##### Data segment #####
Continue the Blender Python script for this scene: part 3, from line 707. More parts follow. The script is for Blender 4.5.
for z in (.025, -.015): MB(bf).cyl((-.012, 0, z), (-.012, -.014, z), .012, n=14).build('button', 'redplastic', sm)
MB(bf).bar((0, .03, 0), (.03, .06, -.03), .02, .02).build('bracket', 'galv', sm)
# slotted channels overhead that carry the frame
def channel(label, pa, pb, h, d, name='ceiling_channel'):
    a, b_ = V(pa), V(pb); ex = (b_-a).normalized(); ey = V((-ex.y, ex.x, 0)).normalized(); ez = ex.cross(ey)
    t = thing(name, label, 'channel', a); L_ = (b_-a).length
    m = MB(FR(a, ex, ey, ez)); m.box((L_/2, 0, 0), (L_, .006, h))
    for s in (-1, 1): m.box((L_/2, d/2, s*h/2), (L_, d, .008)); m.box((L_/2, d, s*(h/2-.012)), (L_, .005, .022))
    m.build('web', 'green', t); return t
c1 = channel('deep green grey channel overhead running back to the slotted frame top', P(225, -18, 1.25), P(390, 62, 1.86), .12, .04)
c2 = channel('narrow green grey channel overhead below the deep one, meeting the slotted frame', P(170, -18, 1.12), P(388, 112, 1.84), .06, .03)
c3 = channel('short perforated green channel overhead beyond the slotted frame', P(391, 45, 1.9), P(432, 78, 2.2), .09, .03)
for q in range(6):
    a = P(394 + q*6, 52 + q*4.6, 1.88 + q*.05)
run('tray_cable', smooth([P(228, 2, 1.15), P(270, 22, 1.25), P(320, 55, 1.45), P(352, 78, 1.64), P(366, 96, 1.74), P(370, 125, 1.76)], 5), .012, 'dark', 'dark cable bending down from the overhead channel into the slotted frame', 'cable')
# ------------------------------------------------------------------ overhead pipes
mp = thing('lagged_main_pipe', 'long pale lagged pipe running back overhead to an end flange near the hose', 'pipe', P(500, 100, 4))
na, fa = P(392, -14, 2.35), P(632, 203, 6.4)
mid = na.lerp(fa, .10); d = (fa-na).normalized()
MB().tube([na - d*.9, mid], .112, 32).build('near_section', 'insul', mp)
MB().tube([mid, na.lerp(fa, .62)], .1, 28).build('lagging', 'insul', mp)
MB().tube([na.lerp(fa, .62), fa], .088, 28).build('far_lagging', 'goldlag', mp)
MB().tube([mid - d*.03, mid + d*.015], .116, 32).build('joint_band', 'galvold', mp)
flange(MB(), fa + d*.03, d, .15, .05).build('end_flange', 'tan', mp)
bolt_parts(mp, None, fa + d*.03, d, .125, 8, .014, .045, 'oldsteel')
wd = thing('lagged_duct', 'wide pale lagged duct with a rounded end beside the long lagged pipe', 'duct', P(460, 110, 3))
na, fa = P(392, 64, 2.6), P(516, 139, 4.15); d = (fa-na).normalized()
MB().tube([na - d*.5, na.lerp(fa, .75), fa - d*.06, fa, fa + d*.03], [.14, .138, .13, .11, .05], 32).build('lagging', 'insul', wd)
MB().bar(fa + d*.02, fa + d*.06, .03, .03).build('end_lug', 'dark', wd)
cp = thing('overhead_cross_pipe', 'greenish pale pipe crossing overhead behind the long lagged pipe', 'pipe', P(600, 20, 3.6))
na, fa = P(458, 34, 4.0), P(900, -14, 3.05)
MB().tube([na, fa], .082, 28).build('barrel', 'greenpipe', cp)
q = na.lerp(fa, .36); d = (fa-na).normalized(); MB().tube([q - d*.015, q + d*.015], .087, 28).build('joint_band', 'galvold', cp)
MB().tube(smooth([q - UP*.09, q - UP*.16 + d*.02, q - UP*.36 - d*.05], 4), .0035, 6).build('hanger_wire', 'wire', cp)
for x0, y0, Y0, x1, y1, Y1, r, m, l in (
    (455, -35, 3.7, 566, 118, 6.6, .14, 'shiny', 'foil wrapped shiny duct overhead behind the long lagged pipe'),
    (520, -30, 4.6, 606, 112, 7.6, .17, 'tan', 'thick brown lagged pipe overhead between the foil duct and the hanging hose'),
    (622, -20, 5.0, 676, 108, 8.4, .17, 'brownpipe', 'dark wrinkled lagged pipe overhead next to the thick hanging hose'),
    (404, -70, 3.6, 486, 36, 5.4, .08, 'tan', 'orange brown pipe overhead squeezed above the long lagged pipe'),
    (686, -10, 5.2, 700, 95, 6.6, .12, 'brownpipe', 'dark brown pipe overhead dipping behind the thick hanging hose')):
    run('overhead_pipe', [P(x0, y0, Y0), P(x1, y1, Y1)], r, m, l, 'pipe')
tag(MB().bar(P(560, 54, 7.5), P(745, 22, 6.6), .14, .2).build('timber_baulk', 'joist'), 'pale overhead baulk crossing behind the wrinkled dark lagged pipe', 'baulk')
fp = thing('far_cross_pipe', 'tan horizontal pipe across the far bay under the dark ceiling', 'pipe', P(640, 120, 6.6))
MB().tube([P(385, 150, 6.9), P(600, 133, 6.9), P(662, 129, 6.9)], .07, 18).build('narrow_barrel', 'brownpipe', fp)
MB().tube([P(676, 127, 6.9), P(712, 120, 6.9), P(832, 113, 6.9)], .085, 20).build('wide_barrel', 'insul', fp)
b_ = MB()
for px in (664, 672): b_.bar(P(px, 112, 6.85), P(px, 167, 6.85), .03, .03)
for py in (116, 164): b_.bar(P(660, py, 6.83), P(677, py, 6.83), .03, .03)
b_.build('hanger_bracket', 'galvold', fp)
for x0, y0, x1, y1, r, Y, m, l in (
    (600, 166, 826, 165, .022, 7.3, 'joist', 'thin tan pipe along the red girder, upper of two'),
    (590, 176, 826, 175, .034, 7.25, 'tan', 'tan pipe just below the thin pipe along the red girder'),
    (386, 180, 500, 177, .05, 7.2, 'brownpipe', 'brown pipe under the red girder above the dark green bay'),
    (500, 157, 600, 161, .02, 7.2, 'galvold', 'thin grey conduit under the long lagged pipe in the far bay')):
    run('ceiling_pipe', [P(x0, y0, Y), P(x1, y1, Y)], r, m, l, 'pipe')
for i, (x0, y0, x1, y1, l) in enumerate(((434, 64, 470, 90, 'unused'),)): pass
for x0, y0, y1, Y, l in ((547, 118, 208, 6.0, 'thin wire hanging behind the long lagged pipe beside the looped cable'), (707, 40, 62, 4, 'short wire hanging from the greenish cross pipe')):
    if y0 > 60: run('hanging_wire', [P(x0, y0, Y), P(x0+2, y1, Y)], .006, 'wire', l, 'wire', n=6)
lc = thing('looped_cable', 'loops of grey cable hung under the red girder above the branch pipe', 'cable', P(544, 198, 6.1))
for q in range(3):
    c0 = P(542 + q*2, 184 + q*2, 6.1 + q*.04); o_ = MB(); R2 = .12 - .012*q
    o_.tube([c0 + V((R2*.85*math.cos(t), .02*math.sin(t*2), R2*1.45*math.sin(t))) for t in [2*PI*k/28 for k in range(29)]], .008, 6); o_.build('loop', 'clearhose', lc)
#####
- Set task
Can you reproduce all the material exactly?

- Solution to the problem
Continue the Blender Python script for this scene: part 3, from line 707. More parts follow. The script is for Blender 4.5.
for z in (.025, -.015): MB(bf).cyl((-.012, 0, z), (-.012, -.014, z), .012, n=14).build('button', 'redplastic', sm)
MB(bf).bar((0, .03, 0), (.03, .06, -.03), .02, .02).build('bracket', 'galv', sm)
# slotted channels overhead that carry the frame
def channel(label, pa, pb, h, d, name='ceiling_channel'):
    a, b_ = V(pa), V(pb); ex = (b_-a).normalized(); ey = V((-ex.y, ex.x, 0)).normalized(); ez = ex.cross(ey)
    t = thing(name, label, 'channel', a); L_ = (b_-a).length
    m = MB(FR(a, ex, ey, ez)); m.box((L_/2, 0, 0), (L_, .006, h))
    for s in (-1, 1): m.box((L_/2, d/2, s*h/2), (L_, d, .008)); m.box((L_/2, d, s*(h/2-.012)), (L_, .005, .022))
    m.build('web', 'green', t); return t
c1 = channel('deep green grey channel overhead running back to the slotted frame top', P(225, -18, 1.25), P(390, 62, 1.86), .12, .04)
c2 = channel('narrow green grey channel overhead below the deep one, meeting the slotted frame', P(170, -18, 1.12), P(388, 112, 1.84), .06, .03)
c3 = channel('short perforated green channel overhead beyond the slotted frame', P(391, 45, 1.9), P(432, 78, 2.2), .09, .03)
for q in range(6):
    a = P(394 + q*6, 52 + q*4.6, 1.88 + q*.05)
run('tray_cable', smooth([P(228, 2, 1.15), P(270, 22, 1.25), P(320, 55, 1.45), P(352, 78, 1.64), P(366, 96, 1.74), P(370, 125, 1.76)], 5), .012, 'dark', 'dark cable bending down from the overhead channel into the slotted frame', 'cable')
# ------------------------------------------------------------------ overhead pipes
mp = thing('lagged_main_pipe', 'long pale lagged pipe running back overhead to an end flange near the hose', 'pipe', P(500, 100, 4))
na, fa = P(392, -14, 2.35), P(632, 203, 6.4)
mid = na.lerp(fa, .10); d = (fa-na).normalized()
MB().tube([na - d*.9, mid], .112, 32).build('near_section', 'insul', mp)
MB().tube([mid, na.lerp(fa, .62)], .1, 28).build('lagging', 'insul', mp)
MB().tube([na.lerp(fa, .62), fa], .088, 28).build('far_lagging', 'goldlag', mp)
MB().tube([mid - d*.03, mid + d*.015], .116, 32).build('joint_band', 'galvold', mp)
flange(MB(), fa + d*.03, d, .15, .05).build('end_flange', 'tan', mp)
bolt_parts(mp, None, fa + d*.03, d, .125, 8, .014, .045, 'oldsteel')
wd = thing('lagged_duct', 'wide pale lagged duct with a rounded end beside the long lagged pipe', 'duct', P(460, 110, 3))
na, fa = P(392, 64, 2.6), P(516, 139, 4.15); d = (fa-na).normalized()
MB().tube([na - d*.5, na.lerp(fa, .75), fa - d*.06, fa, fa + d*.03], [.14, .138, .13, .11, .05], 32).build('lagging', 'insul', wd)
MB().bar(fa + d*.02, fa + d*.06, .03, .03).build('end_lug', 'dark', wd)
cp = thing('overhead_cross_pipe', 'greenish pale pipe crossing overhead behind the long lagged pipe', 'pipe', P(600, 20, 3.6))
na, fa = P(458, 34, 4.0), P(900, -14, 3.05)
MB().tube([na, fa], .082, 28).build('barrel', 'greenpipe', cp)
q = na.lerp(fa, .36); d = (fa-na).normalized(); MB().tube([q - d*.015, q + d*.015], .087, 28).build('joint_band', 'galvold', cp)
MB().tube(smooth([q - UP*.09, q - UP*.16 + d*.02, q - UP*.36 - d*.05], 4), .0035, 6).build('hanger_wire', 'wire', cp)
for x0, y0, Y0, x1, y1, Y1, r, m, l in (
    (455, -35, 3.7, 566, 118, 6.6, .14, 'shiny', 'foil wrapped shiny duct overhead behind the long lagged pipe'),
    (520, -30, 4.6, 606, 112, 7.6, .17, 'tan', 'thick brown lagged pipe overhead between the foil duct and the hanging hose'),
    (622, -20, 5.0, 676, 108, 8.4, .17, 'brownpipe', 'dark wrinkled lagged pipe overhead next to the thick hanging hose'),
    (404, -70, 3.6, 486, 36, 5.4, .08, 'tan', 'orange brown pipe overhead squeezed above the long lagged pipe'),
    (686, -10, 5.2, 700, 95, 6.6, .12, 'brownpipe', 'dark brown pipe overhead dipping behind the thick hanging hose')):
    run('overhead_pipe', [P(x0, y0, Y0), P(x1, y1, Y1)], r, m, l, 'pipe')
tag(MB().bar(P(560, 54, 7.5), P(745, 22, 6.6), .14, .2).build('timber_baulk', 'joist'), 'pale overhead baulk crossing behind the wrinkled dark lagged pipe', 'baulk')
fp = thing('far_cross_pipe', 'tan horizontal pipe across the far bay under the dark ceiling', 'pipe', P(640, 120, 6.6))
MB().tube([P(385, 150, 6.9), P(600, 133, 6.9), P(662, 129, 6.9)], .07, 18).build('narrow_barrel', 'brownpipe', fp)
MB().tube([P(676, 127, 6.9), P(712, 120, 6.9), P(832, 113, 6.9)], .085, 20).build('wide_barrel', 'insul', fp)
b_ = MB()
for px in (664, 672): b_.bar(P(px, 112, 6.85), P(px, 167, 6.85), .03, .03)
for py in (116, 164): b_.bar(P(660, py, 6.83), P(677, py, 6.83), .03, .03)
b_.build('hanger_bracket', 'galvold', fp)
for x0, y0, x1, y1, r, Y, m, l in (
    (600, 166, 826, 165, .022, 7.3, 'joist', 'thin tan pipe along the red girder, upper of two'),
    (590, 176, 826, 175, .034, 7.25, 'tan', 'tan pipe just below the thin pipe along the red girder'),
    (386, 180, 500, 177, .05, 7.2, 'brownpipe', 'brown pipe under the red girder above the dark green bay'),
    (500, 157, 600, 161, .02, 7.2, 'galvold', 'thin grey conduit under the long lagged pipe in the far bay')):
    run('ceiling_pipe', [P(x0, y0, Y), P(x1, y1, Y)], r, m, l, 'pipe')
for i, (x0, y0, x1, y1, l) in enumerate(((434, 64, 470, 90, 'unused'),)): pass
for x0, y0, y1, Y, l in ((547, 118, 208, 6.0, 'thin wire hanging behind the long lagged pipe beside the looped cable'), (707, 40, 62, 4, 'short wire hanging from the greenish cross pipe')):
    if y0 > 60: run('hanging_wire', [P(x0, y0, Y), P(x0+2, y1, Y)], .006, 'wire', l, 'wire', n=6)
lc = thing('looped_cable', 'loops of grey cable hung under the red girder above the branch pipe', 'cable', P(544, 198, 6.1))
for q in range(3):
    c0 = P(542 + q*2, 184 + q*2, 6.1 + q*.04); o_ = MB(); R2 = .12 - .012*q
    o_.tube([c0 + V((R2*.85*math.cos(t), .02*math.sin(t*2), R2*1.45*math.sin(t))) for t in [2*PI*k/28 for k in range(29)]], .008, 6); o_.build('loop', 'clearhose', lc)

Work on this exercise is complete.